* BEGIN Collected material *

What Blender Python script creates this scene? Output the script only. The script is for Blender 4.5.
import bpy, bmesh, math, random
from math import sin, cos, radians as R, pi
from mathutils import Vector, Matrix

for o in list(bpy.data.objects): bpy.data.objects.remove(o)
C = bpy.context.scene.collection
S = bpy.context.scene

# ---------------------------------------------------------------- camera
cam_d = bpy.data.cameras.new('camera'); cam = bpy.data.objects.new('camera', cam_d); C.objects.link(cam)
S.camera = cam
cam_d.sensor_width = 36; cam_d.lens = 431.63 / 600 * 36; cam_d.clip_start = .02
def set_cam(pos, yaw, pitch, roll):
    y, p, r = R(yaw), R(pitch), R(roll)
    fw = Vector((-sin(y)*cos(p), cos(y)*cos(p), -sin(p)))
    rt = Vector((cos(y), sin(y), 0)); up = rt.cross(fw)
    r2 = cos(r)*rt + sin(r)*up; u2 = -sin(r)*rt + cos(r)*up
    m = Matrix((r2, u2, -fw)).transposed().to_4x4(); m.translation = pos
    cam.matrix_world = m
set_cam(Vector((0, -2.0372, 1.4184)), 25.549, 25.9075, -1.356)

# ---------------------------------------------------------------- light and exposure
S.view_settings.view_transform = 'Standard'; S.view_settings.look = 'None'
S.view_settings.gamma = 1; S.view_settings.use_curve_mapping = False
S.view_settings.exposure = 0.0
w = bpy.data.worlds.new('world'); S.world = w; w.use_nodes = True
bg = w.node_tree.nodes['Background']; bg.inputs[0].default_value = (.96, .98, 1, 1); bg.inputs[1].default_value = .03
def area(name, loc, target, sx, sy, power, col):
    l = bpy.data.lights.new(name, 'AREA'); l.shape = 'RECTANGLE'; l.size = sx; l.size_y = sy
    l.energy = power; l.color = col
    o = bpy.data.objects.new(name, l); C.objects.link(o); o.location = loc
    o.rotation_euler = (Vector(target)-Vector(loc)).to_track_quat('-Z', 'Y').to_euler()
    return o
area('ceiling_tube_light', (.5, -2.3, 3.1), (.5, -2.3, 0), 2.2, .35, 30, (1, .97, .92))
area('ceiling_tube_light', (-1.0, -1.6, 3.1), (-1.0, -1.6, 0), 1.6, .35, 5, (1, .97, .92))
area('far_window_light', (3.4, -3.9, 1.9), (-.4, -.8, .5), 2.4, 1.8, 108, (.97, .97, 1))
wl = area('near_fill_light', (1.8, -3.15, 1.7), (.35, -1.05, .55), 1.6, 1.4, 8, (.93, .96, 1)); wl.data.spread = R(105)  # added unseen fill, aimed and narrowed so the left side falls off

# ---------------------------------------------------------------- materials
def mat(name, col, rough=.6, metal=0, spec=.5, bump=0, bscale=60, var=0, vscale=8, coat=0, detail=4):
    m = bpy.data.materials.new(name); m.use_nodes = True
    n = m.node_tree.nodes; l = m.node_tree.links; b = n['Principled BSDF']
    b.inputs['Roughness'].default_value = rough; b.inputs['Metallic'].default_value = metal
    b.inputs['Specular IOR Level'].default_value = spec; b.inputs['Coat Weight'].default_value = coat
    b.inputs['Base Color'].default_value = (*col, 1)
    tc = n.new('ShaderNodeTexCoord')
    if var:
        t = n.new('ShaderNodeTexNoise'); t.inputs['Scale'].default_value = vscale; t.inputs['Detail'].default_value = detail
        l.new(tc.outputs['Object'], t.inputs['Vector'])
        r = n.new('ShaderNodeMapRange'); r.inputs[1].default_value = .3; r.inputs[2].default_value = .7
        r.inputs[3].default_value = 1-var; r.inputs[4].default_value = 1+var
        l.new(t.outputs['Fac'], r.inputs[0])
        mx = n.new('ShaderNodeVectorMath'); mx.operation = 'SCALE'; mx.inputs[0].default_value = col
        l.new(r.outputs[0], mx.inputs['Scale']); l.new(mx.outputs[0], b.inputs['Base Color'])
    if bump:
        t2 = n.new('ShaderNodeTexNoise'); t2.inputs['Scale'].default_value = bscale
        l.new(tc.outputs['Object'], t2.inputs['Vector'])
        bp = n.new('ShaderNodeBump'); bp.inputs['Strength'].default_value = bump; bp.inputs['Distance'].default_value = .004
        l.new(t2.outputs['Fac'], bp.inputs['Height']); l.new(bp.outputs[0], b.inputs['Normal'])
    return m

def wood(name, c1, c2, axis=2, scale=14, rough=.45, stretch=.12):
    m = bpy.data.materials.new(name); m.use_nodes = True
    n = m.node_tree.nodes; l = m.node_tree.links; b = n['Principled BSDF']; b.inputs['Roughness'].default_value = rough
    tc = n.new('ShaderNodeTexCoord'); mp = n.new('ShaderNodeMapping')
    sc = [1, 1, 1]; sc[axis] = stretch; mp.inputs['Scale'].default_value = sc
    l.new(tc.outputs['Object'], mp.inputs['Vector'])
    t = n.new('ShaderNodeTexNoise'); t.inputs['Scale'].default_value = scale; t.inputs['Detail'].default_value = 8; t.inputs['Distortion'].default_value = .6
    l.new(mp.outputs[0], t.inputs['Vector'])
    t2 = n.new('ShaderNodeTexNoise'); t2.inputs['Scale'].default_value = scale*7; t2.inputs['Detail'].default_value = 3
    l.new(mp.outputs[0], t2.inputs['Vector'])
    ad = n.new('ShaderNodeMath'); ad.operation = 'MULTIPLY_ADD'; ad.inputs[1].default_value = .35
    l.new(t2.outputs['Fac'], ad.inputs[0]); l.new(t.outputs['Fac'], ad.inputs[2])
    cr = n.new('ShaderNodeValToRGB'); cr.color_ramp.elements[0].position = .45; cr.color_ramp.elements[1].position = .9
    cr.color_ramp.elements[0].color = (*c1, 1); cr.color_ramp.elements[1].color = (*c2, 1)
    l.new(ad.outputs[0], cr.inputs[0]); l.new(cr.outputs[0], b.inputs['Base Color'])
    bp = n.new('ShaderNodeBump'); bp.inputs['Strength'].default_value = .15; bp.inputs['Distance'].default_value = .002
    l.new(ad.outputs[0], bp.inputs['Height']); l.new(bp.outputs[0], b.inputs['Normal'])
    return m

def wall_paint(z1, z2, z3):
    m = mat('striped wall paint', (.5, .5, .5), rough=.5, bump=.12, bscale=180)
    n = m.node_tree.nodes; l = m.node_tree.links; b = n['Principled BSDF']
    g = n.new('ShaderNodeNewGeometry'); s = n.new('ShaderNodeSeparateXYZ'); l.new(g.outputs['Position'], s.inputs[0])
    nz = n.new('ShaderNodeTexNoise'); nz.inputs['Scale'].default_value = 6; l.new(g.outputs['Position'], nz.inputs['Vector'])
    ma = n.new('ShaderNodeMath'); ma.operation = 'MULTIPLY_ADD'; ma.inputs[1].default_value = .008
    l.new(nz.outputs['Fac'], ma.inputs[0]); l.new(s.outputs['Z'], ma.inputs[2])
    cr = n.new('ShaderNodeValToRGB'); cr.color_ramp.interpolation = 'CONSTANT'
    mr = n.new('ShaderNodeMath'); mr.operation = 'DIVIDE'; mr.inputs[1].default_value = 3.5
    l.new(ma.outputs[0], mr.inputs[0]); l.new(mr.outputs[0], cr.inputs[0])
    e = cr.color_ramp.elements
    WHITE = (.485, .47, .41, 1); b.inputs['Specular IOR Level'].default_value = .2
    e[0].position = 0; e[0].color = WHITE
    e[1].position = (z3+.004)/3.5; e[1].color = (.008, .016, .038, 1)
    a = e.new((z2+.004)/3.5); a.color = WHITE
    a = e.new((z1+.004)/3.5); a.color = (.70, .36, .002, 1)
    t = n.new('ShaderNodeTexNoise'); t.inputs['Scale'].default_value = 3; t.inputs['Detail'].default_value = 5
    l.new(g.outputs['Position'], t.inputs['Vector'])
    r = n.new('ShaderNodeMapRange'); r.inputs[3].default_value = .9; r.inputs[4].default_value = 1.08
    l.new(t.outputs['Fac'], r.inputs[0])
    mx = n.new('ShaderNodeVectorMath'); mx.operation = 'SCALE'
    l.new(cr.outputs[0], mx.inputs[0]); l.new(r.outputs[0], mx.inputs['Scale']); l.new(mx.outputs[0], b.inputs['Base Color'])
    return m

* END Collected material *

* _Exercise details_
Copy out every line in the listing where the word "scene" appears.

* _Answer to this problem_
What Blender Python script creates this scene? Output the script only. The script is for Blender 4.5.
C = bpy.context.scene.collection
S = bpy.context.scene